El éxito no es un destino
Pocas cosas son tan satisfactorias en la vida como ver que los hijos triunfan. Y es posible que por ello, muchos de nuestros esfuerzos como padres están encaminados a lograr que ellos tengan éxito en todo lo que se proponen.
Sin embargo, si bien es maravilloso que los hijos se destaquen y se les reconozca como los mejores, es muy peligroso caer en el error de que el reconocimiento público que su triunfo les conlleva se convierta en la meta de todo lo que se proponen.
Pero más peligroso es aún que los padres vivamos sus triunfos como una credencial que ratifica nuestra idoneidad como tales o como una forma de lograr a través de ellos el éxito que no pudimos lograr nosotros a su momento.

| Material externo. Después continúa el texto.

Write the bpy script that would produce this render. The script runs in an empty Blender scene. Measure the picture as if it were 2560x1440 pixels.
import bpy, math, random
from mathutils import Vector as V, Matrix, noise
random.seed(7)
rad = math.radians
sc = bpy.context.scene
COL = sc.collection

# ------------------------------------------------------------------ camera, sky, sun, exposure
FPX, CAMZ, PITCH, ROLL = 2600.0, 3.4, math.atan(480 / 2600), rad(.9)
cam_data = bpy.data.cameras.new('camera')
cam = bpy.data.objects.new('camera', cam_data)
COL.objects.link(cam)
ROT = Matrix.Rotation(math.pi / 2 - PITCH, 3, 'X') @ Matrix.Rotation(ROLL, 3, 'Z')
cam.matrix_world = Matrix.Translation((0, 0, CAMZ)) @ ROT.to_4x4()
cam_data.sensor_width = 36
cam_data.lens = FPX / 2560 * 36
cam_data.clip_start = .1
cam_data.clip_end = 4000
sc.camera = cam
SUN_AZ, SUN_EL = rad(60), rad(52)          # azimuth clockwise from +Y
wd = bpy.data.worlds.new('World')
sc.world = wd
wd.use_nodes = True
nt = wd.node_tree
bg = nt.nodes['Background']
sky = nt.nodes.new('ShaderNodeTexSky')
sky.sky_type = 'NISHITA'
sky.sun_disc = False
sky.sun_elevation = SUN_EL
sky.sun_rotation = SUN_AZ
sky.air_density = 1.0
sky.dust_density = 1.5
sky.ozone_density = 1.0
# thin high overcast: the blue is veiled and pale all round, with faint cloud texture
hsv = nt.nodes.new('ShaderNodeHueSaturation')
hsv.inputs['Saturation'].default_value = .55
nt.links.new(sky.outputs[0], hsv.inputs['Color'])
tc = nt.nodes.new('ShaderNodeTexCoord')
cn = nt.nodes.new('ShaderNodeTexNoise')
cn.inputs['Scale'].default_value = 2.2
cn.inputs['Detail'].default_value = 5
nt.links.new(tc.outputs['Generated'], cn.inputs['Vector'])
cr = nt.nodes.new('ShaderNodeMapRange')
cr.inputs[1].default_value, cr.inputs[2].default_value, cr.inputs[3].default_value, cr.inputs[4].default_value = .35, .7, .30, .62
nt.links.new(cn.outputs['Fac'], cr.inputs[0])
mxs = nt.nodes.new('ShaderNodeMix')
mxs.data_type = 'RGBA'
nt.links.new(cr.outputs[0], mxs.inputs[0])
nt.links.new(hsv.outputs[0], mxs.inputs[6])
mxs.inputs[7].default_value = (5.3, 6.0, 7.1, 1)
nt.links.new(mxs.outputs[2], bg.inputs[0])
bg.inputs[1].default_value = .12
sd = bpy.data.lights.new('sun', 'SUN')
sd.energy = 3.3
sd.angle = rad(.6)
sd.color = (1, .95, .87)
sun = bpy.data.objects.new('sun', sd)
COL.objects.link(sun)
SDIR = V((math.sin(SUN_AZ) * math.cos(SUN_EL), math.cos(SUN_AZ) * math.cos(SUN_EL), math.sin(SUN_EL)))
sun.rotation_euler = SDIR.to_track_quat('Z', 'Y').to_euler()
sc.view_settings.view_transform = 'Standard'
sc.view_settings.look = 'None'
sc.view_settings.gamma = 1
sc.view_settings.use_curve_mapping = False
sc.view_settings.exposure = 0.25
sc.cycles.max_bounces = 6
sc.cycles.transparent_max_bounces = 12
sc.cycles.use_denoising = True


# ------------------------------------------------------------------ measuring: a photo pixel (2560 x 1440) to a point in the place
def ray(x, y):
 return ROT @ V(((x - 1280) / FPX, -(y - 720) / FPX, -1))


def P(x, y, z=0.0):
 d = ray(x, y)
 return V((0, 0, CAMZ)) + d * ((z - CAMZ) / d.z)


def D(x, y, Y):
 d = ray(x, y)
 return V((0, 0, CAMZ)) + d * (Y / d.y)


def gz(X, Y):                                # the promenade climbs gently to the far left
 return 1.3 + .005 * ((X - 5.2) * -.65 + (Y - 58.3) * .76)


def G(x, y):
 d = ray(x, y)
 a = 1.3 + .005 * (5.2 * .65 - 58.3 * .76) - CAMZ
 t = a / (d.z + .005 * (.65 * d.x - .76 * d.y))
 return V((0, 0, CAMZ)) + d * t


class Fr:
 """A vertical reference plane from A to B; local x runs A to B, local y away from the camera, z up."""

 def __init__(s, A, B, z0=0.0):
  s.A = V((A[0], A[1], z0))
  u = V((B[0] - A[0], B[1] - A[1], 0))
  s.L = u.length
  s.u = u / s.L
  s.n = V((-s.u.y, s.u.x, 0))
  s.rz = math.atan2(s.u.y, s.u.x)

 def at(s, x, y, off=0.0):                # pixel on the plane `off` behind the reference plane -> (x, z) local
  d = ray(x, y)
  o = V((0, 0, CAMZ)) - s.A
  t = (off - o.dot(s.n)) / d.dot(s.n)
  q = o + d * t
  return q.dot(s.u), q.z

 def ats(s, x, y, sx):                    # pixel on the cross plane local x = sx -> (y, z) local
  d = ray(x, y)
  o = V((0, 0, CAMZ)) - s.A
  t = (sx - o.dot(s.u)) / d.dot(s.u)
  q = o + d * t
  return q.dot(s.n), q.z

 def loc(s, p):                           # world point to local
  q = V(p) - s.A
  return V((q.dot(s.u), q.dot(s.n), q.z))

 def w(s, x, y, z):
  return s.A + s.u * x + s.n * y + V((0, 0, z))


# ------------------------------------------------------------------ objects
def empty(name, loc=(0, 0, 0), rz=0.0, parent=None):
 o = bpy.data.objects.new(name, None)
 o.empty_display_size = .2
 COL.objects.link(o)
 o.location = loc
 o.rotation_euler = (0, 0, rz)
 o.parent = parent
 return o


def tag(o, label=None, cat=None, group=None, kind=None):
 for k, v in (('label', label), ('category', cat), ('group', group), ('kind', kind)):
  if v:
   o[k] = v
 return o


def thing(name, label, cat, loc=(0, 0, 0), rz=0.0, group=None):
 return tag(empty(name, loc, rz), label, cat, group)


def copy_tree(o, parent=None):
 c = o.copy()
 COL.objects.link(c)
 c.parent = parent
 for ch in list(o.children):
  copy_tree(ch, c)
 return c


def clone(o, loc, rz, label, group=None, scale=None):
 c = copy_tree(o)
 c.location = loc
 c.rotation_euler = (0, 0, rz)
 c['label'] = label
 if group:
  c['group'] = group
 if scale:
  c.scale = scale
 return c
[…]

En la sociedad competitiva actual la fama dada por los triunfos se ha convertido en un valor supremo y la vida gira en torno a lograrla. Pero en el proceso hemos olvidado que lo importante no es qué tanto se destaquen nuestros hijos sino el precio que se paga por ello. ¿Estaremos sacrificando la paz del hogar cambiándola por la tensión que genera vivir llenos de actividades y agobiados por la ambición de sobresalir? Habremos perdido nuestro rumbo y precipitado a los hijos por el camino errado cegados por el afán de verlos ocupar un primer lugar?

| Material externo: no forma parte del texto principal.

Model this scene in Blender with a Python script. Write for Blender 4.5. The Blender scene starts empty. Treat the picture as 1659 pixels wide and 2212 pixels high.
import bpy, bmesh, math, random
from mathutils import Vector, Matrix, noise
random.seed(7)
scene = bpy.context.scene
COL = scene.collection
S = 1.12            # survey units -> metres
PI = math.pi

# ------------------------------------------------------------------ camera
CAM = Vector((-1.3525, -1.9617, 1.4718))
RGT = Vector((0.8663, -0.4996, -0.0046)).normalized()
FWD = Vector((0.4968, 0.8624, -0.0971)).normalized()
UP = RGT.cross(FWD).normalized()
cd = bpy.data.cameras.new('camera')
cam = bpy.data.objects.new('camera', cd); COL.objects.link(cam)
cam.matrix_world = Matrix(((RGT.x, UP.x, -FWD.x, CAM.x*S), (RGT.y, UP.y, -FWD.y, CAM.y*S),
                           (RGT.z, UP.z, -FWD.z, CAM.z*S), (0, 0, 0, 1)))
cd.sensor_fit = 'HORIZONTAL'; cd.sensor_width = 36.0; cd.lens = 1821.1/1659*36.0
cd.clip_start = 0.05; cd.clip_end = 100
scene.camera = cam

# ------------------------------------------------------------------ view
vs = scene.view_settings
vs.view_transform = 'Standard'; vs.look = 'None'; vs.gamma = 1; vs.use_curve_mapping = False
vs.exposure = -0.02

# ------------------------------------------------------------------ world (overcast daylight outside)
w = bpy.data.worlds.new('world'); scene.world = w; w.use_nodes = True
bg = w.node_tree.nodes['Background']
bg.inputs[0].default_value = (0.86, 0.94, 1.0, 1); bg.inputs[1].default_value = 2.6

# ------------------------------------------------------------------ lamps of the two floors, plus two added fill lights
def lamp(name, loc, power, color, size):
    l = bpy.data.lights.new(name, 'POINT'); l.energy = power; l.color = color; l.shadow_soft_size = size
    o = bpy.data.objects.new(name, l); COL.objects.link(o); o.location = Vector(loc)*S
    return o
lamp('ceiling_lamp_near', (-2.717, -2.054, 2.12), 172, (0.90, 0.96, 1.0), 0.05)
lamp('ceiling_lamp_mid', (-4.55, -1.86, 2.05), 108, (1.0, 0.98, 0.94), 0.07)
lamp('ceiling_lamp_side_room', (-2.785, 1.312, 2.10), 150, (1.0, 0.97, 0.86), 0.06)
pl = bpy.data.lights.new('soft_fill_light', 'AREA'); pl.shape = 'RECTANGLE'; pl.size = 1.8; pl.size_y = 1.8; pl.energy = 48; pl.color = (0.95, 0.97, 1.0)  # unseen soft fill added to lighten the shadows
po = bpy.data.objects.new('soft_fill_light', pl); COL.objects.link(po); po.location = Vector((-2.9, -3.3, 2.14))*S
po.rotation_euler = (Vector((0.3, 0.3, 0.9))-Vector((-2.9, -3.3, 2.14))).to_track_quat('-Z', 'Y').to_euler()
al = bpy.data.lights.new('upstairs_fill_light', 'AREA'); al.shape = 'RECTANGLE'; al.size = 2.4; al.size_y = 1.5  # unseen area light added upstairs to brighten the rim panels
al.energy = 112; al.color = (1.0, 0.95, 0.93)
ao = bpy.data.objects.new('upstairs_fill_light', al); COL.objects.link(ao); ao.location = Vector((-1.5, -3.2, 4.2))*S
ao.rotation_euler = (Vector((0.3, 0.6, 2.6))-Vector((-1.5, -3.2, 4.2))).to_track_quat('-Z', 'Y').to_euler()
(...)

El éxito no es un destino, es un camino. Triunfamos como padres cuando respetamos la dignidad de nuestros hijos y los aceptamos como son a pesar de que no sean lo que soñamos; cuando logramos que su vida se rija por el deseo de ser mejores personas y no por el ansia de ser poderosos; cuando les inculcamos que lo que les garantizará un lugar prominente en la sociedad no será el dinero que ganen sino lo mucho que aporten al bienestar de sus semejantes; cuando tienen claro que su éxito no depende del alcance de su fama ni del monto de sus bienes, sino de la cuantía de sus contribuciones.